Uzağı Yakın Eden Güçlerin Can Dostlarına İthaf Gök Bayrak

"Zaman çalsa da bir şeyleri bizden;
Bize kalan,
Bir vefa, bir selâm,
Bir de güzel dostluktur”.       
 Dil, gönül birliğinden akan ırmaktır; gönlümüzde yaşayan Türk Dünyasındaki Ata diyarından Türkistan sevdalılarının gönlüne bu ırmaktan bir esinti göndermeye çalışır iken; birlik ve bütünlüğümüzü ortak kültür coğrafyamızla örtüştüren en güzel örnek, aşağıda Hoca Ahmet Yesevi Üniversitesinin önünde yan yana dalgalanan Türk Bayrağı ile Gök Bayraktır. Her iki devleti temsil eden bu iki bayrak, aynı zamanda gölgesinde yer bulan kahramanlarının ve tasavvuf diliyle sûfîlerinin gönlünü ve dilini gelecek tarihe de taşımaktadır. Asırlardır beşiğimiz olmuş bu topraklarda, bizlerin mukaddes bulduğu değerler uğruna Alp-Eren’ce yoğrulmuş olmanın hikmetini, öğrencilerimize de aktarmaya çalışmadık mı? Bir yandan şehitlik mertebesine erenlerimize gıpta ederken; aynı zamanda onlara lâyık nesiller yetiştiremememizin üzüntüsünü de için için hissetmedik mi?
Gidilen her yol, insanı yüreğinin çağırdığı yere götürür. Atalarımızın inşa ettiği medeniyet doğrultusunda, bizlere bıraktıkları Türk devletlerinin aslan  yürekli yiğitlerinin ardından yola devam etmek görevimizdir elbet!.. Bu görevde yolumuzu aydınlatan “dil ve din feneri” ni, ancak ortak akılla elde tutabiliriz diye düşünmekten kendimi alamıyorum.

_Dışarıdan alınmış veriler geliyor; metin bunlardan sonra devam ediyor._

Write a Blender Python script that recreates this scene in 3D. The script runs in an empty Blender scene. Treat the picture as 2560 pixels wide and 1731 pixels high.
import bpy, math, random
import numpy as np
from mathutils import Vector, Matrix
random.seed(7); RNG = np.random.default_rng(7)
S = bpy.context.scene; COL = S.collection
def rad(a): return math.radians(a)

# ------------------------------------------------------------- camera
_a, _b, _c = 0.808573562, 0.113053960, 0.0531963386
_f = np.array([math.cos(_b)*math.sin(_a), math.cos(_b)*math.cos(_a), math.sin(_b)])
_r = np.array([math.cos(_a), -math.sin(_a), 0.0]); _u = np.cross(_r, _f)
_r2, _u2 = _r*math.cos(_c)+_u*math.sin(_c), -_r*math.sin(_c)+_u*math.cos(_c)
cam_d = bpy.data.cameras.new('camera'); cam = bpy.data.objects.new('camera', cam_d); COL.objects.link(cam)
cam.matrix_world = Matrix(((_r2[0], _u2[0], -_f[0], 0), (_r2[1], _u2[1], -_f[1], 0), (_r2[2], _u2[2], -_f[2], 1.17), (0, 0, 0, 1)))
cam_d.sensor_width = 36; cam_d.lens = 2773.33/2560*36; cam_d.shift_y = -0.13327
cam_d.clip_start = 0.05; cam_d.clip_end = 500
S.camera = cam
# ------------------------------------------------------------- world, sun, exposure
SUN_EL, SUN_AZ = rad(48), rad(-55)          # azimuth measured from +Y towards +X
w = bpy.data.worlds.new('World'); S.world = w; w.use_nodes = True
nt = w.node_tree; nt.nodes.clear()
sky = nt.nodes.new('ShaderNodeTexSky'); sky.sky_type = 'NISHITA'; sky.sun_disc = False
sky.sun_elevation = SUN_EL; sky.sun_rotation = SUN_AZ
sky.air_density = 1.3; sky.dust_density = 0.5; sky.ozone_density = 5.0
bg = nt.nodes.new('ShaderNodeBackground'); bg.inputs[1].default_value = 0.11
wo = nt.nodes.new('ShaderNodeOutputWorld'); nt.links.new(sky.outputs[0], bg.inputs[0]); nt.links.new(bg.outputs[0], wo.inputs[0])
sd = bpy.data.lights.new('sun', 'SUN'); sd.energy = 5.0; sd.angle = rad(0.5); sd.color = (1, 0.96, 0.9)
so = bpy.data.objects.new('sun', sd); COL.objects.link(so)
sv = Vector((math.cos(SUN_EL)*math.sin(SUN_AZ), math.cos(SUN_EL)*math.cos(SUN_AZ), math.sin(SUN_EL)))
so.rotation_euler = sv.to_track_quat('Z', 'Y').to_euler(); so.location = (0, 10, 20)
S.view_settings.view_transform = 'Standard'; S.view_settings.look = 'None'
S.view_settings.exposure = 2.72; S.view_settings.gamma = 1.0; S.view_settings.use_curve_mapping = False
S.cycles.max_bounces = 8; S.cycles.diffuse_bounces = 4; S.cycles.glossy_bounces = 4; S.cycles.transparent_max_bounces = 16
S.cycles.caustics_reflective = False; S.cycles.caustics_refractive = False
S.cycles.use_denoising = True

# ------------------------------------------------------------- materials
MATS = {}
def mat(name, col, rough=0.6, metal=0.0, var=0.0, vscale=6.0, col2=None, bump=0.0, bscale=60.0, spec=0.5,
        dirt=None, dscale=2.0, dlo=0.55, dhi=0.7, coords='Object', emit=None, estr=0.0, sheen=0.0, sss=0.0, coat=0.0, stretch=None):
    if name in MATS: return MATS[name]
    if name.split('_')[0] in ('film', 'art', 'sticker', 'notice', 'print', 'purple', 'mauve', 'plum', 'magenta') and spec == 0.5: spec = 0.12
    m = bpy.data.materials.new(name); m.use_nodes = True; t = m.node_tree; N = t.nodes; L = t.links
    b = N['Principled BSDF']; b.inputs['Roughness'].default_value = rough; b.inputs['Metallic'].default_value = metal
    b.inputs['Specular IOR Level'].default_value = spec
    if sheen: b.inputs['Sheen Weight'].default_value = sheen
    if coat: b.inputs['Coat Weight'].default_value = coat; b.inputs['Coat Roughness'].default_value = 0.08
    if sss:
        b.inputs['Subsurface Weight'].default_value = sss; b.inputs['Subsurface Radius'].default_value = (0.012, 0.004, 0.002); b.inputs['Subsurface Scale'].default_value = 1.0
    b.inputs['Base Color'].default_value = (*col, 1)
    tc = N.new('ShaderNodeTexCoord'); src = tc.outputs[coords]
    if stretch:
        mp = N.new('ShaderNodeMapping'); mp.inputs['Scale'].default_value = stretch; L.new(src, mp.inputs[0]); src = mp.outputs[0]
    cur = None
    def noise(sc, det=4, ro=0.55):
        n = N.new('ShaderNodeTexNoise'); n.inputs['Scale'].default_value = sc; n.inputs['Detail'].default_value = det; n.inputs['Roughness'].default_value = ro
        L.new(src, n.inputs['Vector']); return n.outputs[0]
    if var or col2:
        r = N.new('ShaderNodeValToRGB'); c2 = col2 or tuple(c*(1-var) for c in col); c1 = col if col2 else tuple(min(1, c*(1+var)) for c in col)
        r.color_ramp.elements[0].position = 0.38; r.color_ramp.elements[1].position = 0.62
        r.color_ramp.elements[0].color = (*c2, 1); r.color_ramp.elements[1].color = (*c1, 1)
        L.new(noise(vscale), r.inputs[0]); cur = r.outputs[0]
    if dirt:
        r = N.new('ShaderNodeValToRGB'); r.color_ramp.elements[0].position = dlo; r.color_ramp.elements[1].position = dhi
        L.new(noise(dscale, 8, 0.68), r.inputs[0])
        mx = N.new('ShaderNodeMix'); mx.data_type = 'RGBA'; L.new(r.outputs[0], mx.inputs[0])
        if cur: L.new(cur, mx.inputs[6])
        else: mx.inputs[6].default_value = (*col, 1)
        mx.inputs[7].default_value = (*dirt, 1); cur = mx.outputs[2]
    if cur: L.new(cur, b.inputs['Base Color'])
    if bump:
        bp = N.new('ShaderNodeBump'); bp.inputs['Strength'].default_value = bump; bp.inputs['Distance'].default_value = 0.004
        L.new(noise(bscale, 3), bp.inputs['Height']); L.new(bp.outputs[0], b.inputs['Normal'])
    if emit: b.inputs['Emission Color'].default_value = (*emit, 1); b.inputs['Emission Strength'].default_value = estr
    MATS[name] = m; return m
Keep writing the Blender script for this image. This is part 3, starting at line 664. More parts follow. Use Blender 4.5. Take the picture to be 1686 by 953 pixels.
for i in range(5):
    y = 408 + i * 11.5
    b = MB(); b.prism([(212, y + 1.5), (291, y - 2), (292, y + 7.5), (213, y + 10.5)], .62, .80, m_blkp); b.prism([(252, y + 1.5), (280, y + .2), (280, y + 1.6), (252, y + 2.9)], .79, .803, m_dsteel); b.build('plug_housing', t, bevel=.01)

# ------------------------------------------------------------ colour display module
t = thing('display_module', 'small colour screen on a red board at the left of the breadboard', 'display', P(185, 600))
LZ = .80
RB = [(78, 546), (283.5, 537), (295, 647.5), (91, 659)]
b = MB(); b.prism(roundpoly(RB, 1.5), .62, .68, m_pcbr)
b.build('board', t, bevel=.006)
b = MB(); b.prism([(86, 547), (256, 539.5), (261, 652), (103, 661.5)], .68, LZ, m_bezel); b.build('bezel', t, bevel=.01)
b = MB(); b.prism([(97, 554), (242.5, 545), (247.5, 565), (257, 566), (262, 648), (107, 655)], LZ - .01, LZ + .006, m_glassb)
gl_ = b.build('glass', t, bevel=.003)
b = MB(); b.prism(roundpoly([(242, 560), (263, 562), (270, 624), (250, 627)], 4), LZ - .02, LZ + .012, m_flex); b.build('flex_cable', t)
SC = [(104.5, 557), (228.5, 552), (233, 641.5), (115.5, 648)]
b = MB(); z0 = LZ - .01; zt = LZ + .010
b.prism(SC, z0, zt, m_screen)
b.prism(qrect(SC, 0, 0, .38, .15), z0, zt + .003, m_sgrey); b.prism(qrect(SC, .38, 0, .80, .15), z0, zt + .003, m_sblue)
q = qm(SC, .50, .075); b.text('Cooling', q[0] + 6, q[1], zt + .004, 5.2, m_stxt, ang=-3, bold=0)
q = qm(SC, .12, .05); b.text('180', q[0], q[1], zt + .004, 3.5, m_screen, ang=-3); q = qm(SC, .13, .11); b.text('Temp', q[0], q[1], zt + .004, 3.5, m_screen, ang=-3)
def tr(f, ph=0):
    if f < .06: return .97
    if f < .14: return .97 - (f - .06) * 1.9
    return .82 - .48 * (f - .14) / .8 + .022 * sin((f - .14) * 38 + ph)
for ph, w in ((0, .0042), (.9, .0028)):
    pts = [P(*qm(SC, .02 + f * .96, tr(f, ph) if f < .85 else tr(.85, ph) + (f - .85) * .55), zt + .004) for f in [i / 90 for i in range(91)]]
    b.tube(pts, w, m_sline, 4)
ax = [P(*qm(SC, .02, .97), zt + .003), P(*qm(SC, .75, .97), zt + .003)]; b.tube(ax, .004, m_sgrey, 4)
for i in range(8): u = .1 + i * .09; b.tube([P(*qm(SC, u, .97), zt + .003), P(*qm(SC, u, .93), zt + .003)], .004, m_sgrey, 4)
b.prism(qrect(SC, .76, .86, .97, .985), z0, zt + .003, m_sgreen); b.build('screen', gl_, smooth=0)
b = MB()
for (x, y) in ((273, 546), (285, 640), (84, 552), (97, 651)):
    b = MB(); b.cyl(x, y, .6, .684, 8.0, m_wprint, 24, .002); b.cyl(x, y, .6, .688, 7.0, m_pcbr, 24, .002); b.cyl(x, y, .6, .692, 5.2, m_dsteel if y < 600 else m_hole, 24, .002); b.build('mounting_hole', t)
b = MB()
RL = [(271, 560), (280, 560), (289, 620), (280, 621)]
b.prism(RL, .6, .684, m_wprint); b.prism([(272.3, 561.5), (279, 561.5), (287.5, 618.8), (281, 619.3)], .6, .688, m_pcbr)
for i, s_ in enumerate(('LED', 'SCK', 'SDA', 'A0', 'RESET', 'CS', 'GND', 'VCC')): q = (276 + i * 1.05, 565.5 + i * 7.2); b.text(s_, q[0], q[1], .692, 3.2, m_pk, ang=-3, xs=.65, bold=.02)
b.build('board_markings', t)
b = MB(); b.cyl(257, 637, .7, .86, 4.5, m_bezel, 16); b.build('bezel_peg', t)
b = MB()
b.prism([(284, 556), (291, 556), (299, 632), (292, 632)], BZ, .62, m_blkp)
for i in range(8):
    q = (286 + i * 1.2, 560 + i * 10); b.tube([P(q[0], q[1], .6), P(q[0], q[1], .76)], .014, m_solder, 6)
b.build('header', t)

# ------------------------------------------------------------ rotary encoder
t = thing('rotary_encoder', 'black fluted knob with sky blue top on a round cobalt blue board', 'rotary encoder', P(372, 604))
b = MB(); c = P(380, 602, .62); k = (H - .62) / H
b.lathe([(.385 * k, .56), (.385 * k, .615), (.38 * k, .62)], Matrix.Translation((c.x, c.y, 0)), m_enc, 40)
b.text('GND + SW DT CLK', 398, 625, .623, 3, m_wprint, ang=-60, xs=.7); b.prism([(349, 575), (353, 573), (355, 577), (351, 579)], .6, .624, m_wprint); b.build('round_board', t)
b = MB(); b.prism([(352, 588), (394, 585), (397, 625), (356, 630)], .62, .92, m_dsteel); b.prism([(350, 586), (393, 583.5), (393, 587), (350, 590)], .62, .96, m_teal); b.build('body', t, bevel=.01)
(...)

Tarih boyunca, Issık ve Baykal göllerinden, Tanrı ve Altay dağlarından, Tuna'ya at koşturan, kökümüzü koruyarak insana adanmışlığı sinesinde barındıran Alp-Eren’lerimizin kesintisiz koşusu, bugün de bizi heyecanlandırmıyor mu?
Kazakistan'a geldikten bir hafta sonra, eşimin görevi gereği  Alma-Ata'da faaliyet gösteren Avrasya Araştırma Enstitüsü'nün kongresine gidiyorduk. Önce, Üniversitemizin bulunduğu Türkistan şehrinden araba ile iki-üç saatlik mesafedeki Çimkent'e, oradan da uçakla Alma-Ata' ya gitmemiz gerekiyordu. Türkistan'dan tutulan özel taksiyle yolculuk başladı. Hoş  sohbet bir şoför, biraz Türkçe, biraz Kazakça, “köylere,  ‘avul’ denir, bu köyün adı Gök köy, Arslanbab, Fârâbî…”  diye konuşuyor; avullardan geçtikçe, Anadolu’daki köy adlarını sıraladığını düşünüyorsunuz âdeta!.. Yol kenarlarında o kadar çok mezar var ki (yolculukta hayatını kaybedenler, hemen oraya defnedilmiş), şoför hemen âmin diyor, elini yüzüne sürüyor;  Fatiha okuyup âmin dedikten sonra, tekrar sohbete devam…  Bize İstiklâl Marşı’ndan dörtlük dahi okudu. Sonra büyük şairlerinden, Abay-Han ve Aksakallar’ından, toy (düğün-sünnet, diş açma vb.) geleneğin ve sohbetin güzelliği karşısında, yolun bitmesini istemiyorduk içimizden.. Dikkatinizi çekti mi bilmem: Üniversite veya yüksek okul mezunu bu şöför. Şunu ifade edelim ki, okullaşma oranında bizden daha ilerideler. Burada geleneksel sanayi neredeyse yok denecek kadar az. Tarım ve hayvancılık sürmekle birlikte istihdam alanı çok dar olduğundan, yollarda hemen her taksiyi böyle bir hizmet için durdurabilirsiniz. Ancak her şeyin bir sonu olduğu  gibi yolun sonu da geldi; fakat ben yolculuk boyunca hem anlatılanları dinledim, hem de etrafı izlerken çok, ama çok hüzünlendim. Bir zamanların ötesi hikâyelere ve destanlara gittim geldim.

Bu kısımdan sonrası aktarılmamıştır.